Bull almost runs a stop sign, the Mazda makes it through okay, and then Bull has trouble getting the bus up the hill. Real jerky motions.
(And I know a thing or two about jerky motions; I’m single! Ba dum bum!)
Stop. Go. Stop. Go. We finally get to the top of the hill. Well, the front end does. That’s when Bull figures out he’ll have to turn.
Uh-oh, it’s a bus, Bull. A big fucking bus. And that street is to small you can’t turn. So, we get stuck. On the hill.
We’re stopped sideways, splayed across two small side streets, when we should be on I-76, traffic or not. Ballsy shortcut, Bull!
He can’t maneuver well, so we’re stopped. People get off to smoke. Randall, a tall black man with a goatee, finds a bodega nearby.
Randall and Catherine, a middle-aged woman with a badunkadunk to die for, buy some boxes of popsicles for the three (3!) babies on the bus.
The babies have been surprisingly well-behaved. My faith in the healing power of popsicles has been renewed.
Bull makes some phone calls and Randall and his friend (I don’t know his name) decide to guide the bus down the hill backwards.
Should we take Green St. or Main St.? Bull isn’t sure, but a local elderly woman says “Take it to Green, honeychild!” Bull goes with Green.
The streets are narrow and we’re inching our way down them and haven’t hit any cars (yet). All the Mazdas are safe. God bless Mazda.
Randall almost lost his flip flop guiding the bus. He’s doing this in flip flops, people! He’s a true American hero.
Catherine asked me if I wanted a popsicle. I said ok, but I was one of the last ones asked so there’s only lemon left. No thanks, Catherine.
Now Catherine thinks I’m a popsicle elitist. Whatever, Catherine. I just prefer blue raspberry or cherry.
Bull does a really violent jerk backwards and the engine cuts out. One of the babies finally cries. From somewhere in the rear, a man yells:
“Get this bus on the fucking road. This bus ain’t gonna have no transmission when you (Bull) is done!”
Bull responds, “You don’t trust me? Maybe I’m crazy.” The engine comes back on and he rethinks his strategy silently.
Man in rear: “We should all get half our money back for this fucking bus ride!” I tell him he should be our class action lawsuit liaison.
We still haven’t made it to Green St., or Main St. for that matter. We’re on a cobblestone road across from a cemetery. Convenient.
Bull gets us onto a main road but is now lost. He laughs maniacally. Randall is a trooper, helping a lot! Catherine calms the baby to sleep.
Local woman gives us directions through downtown Manayunk. “Good luck, honeychild!” she says. Boy will we need it!
No one has asked the man in the rear to stop cussing, even though we have 3 babies on board. I’d say something, but eh, fuck it, ya know?

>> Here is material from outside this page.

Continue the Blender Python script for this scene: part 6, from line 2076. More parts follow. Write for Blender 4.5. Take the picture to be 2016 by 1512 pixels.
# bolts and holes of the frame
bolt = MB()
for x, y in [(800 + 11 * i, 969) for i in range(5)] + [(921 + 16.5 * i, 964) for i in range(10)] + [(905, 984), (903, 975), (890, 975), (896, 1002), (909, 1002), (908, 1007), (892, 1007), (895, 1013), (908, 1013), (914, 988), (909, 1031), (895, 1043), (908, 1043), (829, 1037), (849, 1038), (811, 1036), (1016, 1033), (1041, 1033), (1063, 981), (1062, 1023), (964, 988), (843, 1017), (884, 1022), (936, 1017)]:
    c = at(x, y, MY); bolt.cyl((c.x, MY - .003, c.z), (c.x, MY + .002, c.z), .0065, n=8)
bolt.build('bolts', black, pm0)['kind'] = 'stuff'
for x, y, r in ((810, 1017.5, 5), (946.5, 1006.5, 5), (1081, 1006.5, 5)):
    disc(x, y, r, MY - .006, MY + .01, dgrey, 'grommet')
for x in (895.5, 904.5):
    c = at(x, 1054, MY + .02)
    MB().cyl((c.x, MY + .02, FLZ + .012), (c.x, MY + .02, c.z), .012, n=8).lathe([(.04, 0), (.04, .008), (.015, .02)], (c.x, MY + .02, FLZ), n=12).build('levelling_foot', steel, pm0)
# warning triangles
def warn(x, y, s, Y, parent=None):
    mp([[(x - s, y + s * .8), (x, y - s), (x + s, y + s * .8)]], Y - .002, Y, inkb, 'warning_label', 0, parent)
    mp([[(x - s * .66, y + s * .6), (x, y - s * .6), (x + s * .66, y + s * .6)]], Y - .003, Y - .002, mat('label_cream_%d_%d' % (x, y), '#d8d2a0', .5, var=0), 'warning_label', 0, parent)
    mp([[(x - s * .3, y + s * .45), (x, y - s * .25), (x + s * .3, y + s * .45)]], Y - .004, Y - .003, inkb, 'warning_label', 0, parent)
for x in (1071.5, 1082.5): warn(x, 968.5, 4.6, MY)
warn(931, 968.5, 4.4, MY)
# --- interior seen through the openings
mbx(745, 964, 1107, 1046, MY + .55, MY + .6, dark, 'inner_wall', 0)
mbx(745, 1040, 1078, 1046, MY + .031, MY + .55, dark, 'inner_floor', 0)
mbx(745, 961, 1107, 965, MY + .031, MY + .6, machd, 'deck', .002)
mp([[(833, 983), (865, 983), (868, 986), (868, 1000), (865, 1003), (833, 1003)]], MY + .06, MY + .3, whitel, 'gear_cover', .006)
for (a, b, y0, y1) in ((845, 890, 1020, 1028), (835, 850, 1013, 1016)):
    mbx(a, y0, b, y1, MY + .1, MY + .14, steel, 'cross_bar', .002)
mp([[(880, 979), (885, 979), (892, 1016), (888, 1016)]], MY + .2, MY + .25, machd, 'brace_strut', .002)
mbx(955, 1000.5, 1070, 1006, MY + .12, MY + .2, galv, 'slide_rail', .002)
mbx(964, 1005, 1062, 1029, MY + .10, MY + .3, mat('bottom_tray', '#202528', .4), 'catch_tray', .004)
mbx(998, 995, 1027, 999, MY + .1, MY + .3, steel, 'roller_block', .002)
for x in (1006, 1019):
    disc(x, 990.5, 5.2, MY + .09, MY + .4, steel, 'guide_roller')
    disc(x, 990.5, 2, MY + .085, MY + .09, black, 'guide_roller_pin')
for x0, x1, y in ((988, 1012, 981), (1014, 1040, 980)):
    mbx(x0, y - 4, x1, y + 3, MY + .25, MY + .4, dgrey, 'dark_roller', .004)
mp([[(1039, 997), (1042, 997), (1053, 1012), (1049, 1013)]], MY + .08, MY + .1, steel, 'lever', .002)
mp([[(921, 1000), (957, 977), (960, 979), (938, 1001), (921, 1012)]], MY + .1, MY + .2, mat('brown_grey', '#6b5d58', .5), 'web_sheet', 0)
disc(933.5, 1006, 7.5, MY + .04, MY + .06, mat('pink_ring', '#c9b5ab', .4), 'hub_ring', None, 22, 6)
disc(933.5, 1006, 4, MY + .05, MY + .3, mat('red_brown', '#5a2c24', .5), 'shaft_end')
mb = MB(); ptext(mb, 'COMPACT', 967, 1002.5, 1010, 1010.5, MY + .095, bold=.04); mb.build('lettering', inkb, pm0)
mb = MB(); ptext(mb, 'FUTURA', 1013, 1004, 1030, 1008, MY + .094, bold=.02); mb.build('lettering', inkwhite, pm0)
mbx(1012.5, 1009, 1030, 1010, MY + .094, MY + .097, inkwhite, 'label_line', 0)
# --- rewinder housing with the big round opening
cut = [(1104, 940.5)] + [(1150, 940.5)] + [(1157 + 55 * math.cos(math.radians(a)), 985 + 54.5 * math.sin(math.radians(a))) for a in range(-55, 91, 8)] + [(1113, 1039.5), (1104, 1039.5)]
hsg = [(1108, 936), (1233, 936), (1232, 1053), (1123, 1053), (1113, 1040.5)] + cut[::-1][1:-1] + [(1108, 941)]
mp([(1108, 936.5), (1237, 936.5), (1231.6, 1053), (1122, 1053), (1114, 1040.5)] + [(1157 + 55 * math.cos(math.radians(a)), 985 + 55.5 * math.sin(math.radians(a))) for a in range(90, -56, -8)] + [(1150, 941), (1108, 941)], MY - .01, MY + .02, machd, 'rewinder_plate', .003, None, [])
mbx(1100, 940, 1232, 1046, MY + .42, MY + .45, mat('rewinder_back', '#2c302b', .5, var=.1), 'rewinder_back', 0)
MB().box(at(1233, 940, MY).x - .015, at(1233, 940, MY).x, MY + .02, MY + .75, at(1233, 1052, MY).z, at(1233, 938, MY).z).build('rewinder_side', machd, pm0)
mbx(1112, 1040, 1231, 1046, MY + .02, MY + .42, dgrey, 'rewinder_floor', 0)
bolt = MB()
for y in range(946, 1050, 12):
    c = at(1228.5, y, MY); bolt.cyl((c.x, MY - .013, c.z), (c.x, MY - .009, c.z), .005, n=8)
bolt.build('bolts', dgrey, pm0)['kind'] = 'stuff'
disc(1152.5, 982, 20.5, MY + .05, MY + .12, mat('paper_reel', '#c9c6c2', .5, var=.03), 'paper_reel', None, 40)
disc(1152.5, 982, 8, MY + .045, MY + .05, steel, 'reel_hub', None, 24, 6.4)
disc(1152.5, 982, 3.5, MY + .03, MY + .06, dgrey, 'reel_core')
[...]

Some want us to stop at a McDonald’s drive-thru since we’re now 1.5 hours behind schedule. I’d rather just get there. Or at least Wendy’s.
We made it to the main road, everyone! There’s a sign for I-76! We all slap Randall and his friend on the back as they come down the aisle.
Everyone loves Randall and friend right now! Bull, not so much.
Man in rear: “I know you gonna drive in the fast lane now!” Bull: Oh, I will. Ha ha ha ha. I will.
Currently cruising along I-76 behind schedule but all alive and okay. Some of us got popsicles, even! Randall’s totally gettin’ laid tonight
People pull out cell phones and call their loved ones. I call my mom. She says “Imagine how fun that would’ve been from the roof, smartass.”
And this concludes my bus fiasco of 2011. Back on the real highway, no traffic in sight. Guess we avoided it after all, Bull. Good job!
Sorry for flooding your TLs, guys. Hope you enjoyed reading. If you have any questions for Catherine, I’ll ask her. Randall’s sleeping. Shh.